───── Information given

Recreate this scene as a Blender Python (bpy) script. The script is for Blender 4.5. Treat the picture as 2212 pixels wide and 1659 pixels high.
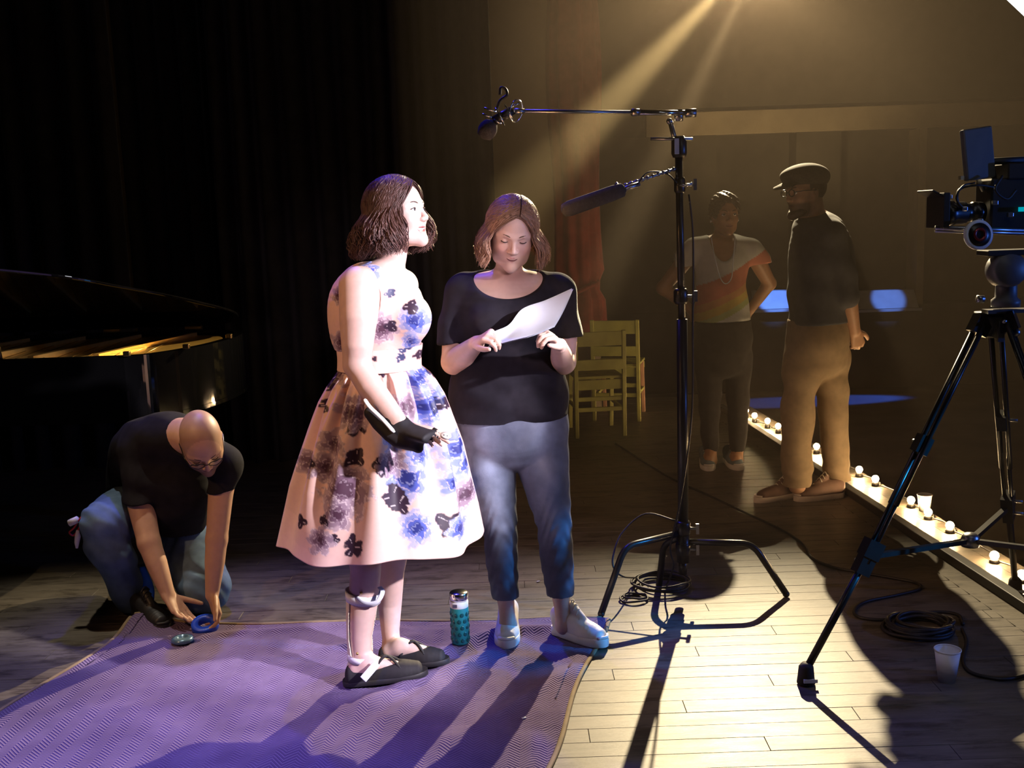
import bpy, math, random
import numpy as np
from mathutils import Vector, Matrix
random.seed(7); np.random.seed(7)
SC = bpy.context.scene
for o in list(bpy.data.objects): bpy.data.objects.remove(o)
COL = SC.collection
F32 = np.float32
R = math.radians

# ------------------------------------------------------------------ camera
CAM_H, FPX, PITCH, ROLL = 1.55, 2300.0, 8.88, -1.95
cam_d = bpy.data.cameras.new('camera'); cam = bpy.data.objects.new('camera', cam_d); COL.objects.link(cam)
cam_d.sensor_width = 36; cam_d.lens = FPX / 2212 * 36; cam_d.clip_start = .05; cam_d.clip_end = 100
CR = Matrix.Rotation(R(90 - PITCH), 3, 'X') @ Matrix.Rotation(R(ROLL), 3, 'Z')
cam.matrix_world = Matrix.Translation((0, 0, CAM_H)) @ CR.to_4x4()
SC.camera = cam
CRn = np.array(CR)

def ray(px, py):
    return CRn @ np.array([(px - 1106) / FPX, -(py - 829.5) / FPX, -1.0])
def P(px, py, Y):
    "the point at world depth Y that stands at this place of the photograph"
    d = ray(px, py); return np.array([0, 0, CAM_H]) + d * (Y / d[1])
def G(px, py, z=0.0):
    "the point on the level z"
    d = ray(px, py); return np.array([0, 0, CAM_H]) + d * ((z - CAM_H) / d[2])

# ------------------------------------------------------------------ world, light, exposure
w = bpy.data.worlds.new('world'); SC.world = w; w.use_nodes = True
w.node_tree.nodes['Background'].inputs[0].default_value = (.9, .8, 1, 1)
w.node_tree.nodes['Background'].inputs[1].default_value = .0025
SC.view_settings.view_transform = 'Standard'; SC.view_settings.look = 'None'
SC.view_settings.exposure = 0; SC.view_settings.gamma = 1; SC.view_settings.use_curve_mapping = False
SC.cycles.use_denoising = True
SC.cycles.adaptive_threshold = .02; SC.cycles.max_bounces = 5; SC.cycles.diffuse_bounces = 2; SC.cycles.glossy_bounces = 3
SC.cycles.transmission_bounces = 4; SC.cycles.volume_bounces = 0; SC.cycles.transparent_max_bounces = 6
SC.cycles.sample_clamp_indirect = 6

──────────
───── Information given

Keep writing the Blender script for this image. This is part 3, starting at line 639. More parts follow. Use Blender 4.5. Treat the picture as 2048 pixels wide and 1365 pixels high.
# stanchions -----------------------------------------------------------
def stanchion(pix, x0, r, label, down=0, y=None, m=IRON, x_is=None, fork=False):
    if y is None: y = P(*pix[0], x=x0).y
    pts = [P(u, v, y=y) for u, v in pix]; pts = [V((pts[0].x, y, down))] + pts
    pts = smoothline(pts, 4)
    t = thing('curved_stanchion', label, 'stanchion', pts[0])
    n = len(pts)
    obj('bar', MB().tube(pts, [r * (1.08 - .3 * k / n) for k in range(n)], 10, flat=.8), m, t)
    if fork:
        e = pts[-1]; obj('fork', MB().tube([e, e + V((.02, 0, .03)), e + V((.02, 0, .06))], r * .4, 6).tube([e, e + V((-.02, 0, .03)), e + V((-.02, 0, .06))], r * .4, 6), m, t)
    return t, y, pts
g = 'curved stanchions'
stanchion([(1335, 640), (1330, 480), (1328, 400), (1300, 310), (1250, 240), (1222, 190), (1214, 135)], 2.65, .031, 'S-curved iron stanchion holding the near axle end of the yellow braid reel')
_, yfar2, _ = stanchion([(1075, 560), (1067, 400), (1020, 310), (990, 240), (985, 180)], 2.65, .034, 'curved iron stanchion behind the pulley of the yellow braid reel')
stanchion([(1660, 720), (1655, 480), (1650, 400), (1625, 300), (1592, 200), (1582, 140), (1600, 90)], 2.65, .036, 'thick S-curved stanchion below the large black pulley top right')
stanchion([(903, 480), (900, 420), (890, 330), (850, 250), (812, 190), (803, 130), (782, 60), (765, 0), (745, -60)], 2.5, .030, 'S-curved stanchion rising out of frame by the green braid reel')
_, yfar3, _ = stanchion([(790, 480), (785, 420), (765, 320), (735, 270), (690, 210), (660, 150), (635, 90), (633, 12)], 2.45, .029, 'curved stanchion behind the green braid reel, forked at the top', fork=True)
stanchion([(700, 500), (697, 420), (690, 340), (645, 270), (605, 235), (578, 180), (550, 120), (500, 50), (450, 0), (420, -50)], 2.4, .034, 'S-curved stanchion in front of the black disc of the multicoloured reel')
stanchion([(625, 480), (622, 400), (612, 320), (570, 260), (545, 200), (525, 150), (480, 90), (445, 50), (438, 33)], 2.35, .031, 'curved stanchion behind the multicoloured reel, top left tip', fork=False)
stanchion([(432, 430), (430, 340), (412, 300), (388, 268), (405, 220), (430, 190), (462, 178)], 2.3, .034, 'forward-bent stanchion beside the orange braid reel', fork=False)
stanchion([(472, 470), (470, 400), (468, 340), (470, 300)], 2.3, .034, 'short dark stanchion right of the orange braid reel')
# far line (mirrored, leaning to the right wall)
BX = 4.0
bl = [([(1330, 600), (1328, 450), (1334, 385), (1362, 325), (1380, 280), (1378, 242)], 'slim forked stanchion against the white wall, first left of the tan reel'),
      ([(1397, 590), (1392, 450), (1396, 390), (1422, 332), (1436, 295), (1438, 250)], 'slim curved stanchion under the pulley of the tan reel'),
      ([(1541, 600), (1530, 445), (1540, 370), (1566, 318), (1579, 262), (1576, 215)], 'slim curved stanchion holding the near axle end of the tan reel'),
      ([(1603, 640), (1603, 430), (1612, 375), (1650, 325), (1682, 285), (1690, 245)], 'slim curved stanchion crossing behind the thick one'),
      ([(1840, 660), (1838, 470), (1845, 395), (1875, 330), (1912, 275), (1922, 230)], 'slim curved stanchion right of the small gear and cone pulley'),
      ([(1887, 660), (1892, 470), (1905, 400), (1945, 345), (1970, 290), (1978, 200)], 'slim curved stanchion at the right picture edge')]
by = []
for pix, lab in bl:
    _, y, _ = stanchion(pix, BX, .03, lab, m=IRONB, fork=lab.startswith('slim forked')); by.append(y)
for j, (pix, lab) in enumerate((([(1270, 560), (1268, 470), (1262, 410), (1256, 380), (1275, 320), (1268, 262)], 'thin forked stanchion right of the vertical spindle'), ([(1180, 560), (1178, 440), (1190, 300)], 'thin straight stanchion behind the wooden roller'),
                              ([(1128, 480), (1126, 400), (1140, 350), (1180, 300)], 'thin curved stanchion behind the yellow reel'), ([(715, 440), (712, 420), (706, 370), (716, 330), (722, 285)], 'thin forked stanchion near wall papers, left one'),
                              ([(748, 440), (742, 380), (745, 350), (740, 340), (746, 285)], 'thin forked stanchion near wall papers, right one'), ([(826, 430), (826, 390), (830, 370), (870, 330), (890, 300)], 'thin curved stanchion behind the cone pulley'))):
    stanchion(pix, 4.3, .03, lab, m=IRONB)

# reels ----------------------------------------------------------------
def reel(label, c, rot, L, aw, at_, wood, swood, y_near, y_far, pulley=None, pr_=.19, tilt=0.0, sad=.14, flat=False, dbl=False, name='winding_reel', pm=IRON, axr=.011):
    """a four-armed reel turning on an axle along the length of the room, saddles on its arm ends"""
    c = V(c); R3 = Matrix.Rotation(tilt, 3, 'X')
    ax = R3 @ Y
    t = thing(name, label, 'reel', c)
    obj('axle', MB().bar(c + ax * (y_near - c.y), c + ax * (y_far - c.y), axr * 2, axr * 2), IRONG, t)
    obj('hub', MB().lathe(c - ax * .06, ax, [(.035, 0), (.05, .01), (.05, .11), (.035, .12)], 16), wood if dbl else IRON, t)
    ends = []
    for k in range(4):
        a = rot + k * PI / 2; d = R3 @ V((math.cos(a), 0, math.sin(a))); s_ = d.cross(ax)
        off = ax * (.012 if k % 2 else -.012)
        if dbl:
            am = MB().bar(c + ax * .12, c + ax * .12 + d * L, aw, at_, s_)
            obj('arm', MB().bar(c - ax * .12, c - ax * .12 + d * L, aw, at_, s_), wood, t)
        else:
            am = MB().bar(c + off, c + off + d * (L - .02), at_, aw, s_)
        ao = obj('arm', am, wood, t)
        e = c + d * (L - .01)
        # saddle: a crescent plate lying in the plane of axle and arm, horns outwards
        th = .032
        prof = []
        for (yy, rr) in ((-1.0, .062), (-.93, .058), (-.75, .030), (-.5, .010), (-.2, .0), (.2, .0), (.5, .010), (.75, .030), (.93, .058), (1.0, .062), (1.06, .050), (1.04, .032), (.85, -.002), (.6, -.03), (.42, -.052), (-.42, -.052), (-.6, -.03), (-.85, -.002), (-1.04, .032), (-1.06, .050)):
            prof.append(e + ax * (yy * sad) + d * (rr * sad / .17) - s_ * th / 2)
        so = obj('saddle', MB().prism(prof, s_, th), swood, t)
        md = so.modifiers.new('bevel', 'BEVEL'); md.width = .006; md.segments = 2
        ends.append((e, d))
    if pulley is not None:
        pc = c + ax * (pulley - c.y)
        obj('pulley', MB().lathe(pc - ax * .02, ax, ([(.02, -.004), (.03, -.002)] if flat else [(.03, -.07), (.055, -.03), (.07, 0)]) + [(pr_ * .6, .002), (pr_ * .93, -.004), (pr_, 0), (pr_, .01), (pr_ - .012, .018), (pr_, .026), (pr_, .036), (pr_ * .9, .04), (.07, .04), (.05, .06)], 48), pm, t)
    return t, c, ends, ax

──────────

## Task to complete
Copy exactly the stretch of lines that starts at the line holding "Recreate this scene" and ends at the line holding "R = math.radians". Drop the pictures.

## Response for this exercise
Recreate this scene as a Blender Python (bpy) script. The script is for Blender 4.5. Treat the picture as 2212 pixels wide and 1659 pixels high.
import bpy, math, random
import numpy as np
from mathutils import Vector, Matrix
random.seed(7); np.random.seed(7)
SC = bpy.context.scene
for o in list(bpy.data.objects): bpy.data.objects.remove(o)
COL = SC.collection
F32 = np.float32
R = math.radians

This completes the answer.